**** Data section

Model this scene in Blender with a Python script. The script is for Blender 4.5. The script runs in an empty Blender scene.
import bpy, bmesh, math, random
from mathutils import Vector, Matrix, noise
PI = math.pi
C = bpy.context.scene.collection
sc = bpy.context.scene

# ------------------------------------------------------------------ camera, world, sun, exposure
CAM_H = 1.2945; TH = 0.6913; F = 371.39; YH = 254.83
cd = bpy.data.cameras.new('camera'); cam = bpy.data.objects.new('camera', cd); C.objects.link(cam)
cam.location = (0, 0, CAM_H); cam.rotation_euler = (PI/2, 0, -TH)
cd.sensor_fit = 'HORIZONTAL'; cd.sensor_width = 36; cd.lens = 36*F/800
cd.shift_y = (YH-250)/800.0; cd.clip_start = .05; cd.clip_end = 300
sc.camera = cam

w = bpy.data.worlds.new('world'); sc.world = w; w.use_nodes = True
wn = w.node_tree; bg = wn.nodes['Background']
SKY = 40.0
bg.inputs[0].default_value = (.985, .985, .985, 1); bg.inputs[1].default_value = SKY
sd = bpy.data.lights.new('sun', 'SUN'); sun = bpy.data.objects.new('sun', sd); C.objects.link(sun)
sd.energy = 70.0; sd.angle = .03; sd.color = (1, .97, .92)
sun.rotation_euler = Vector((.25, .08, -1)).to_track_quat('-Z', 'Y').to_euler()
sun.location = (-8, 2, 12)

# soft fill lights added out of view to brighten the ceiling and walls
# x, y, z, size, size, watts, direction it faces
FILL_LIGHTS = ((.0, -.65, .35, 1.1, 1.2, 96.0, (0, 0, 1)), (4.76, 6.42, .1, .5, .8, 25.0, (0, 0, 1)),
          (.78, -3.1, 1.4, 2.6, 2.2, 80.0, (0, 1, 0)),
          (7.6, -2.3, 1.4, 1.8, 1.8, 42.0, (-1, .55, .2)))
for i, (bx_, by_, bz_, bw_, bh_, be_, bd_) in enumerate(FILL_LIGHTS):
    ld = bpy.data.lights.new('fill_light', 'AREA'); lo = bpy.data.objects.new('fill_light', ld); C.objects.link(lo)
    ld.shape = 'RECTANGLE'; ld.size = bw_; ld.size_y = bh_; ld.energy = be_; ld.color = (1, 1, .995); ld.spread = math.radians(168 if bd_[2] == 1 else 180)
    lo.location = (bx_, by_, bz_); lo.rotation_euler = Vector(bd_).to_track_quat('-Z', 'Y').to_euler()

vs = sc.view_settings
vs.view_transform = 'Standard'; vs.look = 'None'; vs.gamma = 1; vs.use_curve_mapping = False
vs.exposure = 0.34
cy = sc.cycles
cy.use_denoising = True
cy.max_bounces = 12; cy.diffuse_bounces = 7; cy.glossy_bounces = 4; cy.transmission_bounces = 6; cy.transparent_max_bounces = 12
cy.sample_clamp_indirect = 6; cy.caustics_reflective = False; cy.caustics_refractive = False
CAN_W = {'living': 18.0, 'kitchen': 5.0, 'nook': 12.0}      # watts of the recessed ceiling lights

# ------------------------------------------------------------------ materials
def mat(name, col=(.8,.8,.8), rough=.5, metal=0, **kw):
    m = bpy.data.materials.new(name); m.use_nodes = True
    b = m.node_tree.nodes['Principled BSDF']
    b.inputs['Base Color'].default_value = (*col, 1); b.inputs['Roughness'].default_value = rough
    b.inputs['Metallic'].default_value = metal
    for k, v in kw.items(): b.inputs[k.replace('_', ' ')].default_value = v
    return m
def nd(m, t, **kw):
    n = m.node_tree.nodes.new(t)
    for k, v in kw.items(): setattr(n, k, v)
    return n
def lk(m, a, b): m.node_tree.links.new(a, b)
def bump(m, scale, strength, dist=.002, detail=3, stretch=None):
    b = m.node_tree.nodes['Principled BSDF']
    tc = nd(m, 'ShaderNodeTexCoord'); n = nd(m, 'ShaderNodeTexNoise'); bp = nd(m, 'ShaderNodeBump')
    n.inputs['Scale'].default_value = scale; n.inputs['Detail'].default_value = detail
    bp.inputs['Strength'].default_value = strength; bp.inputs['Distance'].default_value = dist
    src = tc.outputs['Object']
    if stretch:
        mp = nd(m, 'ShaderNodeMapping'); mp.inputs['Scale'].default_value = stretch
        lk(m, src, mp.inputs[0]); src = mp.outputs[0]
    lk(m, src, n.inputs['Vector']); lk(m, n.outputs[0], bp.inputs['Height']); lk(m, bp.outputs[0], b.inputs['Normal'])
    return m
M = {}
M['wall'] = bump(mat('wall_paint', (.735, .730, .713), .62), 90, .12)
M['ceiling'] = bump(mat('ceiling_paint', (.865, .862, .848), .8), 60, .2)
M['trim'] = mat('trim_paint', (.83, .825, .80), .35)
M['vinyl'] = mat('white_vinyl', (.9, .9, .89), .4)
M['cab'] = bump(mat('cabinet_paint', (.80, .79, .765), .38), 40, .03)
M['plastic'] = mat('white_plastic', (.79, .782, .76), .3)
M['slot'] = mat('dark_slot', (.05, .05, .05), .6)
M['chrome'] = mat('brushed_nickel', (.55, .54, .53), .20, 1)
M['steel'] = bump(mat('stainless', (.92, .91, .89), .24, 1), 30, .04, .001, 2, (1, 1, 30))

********

■ **Exercise brief**
Copy out only the lines running from the beginning of the data to the line with "sc = bpy.context.scene", both ends included.

■ **Task response**
Model this scene in Blender with a Python script. The script is for Blender 4.5. The script runs in an empty Blender scene.
import bpy, bmesh, math, random
from mathutils import Vector, Matrix, noise
PI = math.pi
C = bpy.context.scene.collection
sc = bpy.context.scene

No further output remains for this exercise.